Material provided →
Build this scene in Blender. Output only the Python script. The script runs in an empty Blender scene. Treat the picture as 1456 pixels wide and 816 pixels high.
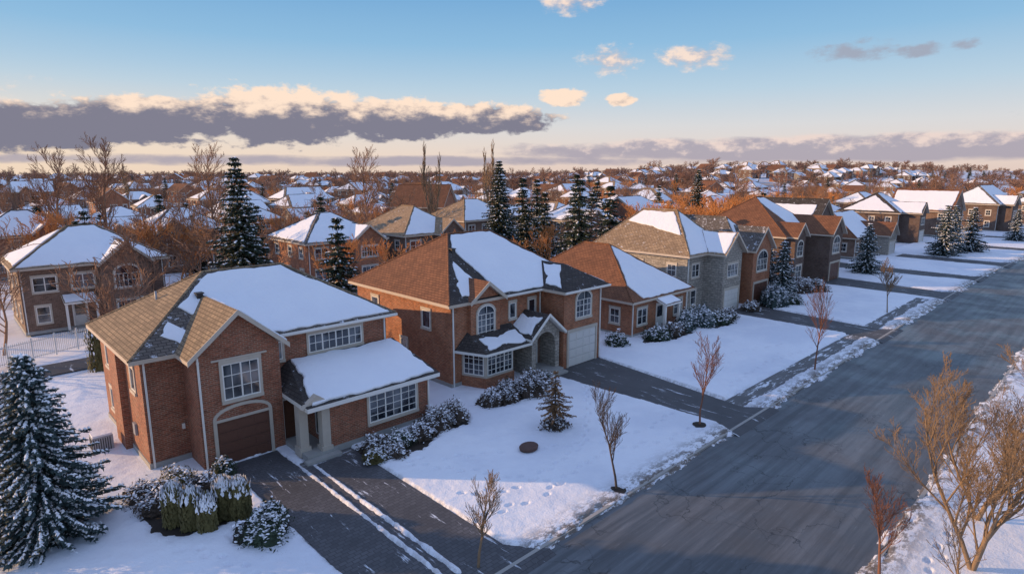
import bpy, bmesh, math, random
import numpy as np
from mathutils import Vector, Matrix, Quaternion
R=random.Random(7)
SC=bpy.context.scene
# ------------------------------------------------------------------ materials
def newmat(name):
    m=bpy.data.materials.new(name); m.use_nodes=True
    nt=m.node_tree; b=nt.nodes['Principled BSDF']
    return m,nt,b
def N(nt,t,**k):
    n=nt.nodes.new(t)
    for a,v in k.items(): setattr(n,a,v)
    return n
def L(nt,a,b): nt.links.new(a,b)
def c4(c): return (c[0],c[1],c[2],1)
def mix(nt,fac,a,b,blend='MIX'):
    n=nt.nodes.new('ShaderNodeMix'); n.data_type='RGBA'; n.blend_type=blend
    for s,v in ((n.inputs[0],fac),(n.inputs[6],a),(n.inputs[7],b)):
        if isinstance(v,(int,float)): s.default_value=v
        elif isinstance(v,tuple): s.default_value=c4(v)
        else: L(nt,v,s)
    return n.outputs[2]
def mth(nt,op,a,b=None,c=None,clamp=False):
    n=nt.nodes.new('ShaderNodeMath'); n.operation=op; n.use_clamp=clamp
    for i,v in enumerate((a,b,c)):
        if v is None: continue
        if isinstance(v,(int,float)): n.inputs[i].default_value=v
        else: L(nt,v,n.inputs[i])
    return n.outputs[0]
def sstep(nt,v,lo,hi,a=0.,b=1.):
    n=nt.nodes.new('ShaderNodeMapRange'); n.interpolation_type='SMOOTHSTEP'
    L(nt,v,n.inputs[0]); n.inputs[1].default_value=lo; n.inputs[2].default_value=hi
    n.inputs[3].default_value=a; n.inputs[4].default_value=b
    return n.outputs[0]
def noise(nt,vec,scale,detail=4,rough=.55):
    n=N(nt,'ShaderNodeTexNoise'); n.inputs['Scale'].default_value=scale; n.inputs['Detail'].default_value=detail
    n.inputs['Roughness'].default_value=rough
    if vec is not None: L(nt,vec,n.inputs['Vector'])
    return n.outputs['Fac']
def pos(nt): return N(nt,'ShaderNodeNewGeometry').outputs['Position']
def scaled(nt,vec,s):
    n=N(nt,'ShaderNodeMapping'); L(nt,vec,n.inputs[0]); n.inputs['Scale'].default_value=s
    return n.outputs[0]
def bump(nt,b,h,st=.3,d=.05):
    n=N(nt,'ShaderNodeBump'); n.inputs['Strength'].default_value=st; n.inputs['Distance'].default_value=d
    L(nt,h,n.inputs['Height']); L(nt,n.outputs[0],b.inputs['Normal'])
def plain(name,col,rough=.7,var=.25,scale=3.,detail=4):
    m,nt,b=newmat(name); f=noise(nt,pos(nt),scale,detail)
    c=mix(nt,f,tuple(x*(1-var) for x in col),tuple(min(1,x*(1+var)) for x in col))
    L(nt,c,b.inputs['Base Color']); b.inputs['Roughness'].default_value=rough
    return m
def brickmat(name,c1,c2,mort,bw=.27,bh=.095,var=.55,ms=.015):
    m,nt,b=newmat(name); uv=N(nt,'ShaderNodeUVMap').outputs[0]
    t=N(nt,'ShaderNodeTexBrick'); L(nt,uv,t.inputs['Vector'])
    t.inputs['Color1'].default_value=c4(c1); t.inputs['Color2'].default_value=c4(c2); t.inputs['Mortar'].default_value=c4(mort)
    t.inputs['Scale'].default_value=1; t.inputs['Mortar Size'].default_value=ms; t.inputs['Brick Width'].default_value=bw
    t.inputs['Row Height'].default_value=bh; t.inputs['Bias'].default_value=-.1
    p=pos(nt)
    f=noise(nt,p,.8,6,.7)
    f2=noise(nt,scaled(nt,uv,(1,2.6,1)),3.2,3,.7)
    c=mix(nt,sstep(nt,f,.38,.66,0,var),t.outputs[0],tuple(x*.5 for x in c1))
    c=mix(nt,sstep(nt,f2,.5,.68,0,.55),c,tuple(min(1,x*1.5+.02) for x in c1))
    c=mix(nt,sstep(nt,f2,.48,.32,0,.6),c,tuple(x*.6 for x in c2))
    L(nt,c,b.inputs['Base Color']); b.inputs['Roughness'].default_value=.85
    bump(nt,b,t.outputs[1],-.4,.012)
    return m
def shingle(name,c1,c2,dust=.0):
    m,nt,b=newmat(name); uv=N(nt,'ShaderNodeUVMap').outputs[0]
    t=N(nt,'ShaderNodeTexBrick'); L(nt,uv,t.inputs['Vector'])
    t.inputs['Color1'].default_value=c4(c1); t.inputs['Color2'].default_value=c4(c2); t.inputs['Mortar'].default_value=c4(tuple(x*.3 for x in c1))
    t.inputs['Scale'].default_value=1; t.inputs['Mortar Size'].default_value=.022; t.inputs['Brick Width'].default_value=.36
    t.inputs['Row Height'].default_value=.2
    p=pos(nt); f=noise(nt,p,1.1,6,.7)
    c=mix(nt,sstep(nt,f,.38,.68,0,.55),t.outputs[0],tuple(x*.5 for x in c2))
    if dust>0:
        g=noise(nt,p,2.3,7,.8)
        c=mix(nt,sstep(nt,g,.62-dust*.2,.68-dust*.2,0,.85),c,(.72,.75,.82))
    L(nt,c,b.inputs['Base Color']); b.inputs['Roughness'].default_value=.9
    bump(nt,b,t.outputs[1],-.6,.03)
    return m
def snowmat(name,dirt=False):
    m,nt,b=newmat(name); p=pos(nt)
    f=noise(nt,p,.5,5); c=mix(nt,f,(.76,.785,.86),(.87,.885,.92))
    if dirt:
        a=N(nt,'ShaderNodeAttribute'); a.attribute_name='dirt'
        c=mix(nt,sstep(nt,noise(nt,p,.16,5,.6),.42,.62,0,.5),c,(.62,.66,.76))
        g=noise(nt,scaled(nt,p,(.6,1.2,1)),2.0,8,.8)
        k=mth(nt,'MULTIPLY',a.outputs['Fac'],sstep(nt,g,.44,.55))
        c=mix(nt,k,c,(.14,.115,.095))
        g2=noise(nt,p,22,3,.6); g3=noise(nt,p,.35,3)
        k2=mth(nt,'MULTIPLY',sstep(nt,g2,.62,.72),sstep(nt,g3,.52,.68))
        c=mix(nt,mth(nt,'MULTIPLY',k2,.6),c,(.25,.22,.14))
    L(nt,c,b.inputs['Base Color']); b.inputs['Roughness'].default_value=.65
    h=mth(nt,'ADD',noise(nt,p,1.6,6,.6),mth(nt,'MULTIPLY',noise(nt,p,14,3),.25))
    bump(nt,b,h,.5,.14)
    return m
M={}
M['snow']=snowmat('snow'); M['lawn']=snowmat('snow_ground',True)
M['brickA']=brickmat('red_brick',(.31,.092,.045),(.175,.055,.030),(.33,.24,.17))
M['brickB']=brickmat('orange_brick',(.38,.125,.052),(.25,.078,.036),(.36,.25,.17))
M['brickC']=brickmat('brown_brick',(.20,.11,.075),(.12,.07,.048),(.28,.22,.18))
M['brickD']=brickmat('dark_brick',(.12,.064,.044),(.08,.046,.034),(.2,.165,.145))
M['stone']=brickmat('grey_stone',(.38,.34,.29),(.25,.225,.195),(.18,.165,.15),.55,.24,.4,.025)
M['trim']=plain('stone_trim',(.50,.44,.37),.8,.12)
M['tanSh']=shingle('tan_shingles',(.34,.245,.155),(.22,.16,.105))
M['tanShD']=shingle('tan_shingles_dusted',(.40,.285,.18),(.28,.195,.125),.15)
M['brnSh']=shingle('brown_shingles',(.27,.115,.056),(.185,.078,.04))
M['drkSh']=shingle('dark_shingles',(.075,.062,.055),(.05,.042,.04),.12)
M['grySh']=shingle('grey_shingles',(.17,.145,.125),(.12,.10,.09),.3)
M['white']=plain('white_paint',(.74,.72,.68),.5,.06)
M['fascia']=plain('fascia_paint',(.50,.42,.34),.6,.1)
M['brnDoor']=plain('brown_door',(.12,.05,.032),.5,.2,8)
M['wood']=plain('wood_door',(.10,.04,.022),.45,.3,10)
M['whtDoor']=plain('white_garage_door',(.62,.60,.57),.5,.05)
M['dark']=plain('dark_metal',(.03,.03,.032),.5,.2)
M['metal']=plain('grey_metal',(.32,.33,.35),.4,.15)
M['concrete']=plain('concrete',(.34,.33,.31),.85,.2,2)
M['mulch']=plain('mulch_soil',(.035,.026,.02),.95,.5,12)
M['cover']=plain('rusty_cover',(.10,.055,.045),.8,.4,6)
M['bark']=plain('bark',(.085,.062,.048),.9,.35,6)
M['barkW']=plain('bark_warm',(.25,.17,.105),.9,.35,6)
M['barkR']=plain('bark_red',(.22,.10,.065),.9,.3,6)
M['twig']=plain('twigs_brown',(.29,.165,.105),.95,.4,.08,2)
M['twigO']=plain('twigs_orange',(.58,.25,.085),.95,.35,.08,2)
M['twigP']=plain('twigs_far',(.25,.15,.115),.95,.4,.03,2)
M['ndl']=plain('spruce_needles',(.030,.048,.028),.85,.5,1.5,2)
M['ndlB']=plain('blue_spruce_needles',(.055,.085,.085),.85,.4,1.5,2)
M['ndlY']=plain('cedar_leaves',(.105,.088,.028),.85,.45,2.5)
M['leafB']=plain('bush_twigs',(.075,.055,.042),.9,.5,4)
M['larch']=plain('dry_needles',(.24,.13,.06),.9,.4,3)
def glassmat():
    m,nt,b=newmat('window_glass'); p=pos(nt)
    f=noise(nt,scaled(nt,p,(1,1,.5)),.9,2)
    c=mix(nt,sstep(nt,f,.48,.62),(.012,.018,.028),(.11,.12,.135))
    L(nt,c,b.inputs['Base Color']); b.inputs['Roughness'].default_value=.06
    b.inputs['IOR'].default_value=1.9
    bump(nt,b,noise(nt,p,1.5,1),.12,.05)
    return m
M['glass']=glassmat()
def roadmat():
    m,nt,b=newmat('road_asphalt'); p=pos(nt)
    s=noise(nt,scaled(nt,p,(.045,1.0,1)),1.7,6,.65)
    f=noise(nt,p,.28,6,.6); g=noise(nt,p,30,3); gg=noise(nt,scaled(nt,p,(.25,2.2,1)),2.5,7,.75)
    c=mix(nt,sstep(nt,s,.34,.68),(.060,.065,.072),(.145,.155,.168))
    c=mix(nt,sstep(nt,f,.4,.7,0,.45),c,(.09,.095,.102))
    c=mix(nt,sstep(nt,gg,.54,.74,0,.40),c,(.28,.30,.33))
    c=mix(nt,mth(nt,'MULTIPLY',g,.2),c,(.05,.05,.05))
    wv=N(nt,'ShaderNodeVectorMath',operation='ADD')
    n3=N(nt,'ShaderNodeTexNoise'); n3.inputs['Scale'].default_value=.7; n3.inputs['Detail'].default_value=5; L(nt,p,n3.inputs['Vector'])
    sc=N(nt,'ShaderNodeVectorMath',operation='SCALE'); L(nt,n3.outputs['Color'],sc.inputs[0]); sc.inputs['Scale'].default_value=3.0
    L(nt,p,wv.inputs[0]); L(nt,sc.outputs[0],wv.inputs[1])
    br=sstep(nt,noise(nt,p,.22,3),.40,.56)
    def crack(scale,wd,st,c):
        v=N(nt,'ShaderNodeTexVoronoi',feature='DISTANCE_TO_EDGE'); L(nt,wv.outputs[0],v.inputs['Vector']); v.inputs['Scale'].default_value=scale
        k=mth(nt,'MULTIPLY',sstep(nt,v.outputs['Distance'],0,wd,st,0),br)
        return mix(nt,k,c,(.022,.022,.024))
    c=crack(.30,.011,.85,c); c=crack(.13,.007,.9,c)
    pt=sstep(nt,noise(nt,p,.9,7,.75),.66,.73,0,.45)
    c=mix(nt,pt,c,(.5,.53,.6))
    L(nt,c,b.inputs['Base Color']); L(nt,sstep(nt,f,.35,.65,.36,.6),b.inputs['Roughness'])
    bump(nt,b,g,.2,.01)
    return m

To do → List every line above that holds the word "scene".

Answer in full →
Build this scene in Blender. Output only the Python script. The script runs in an empty Blender scene. Treat the picture as 1456 pixels wide and 816 pixels high.
SC=bpy.context.scene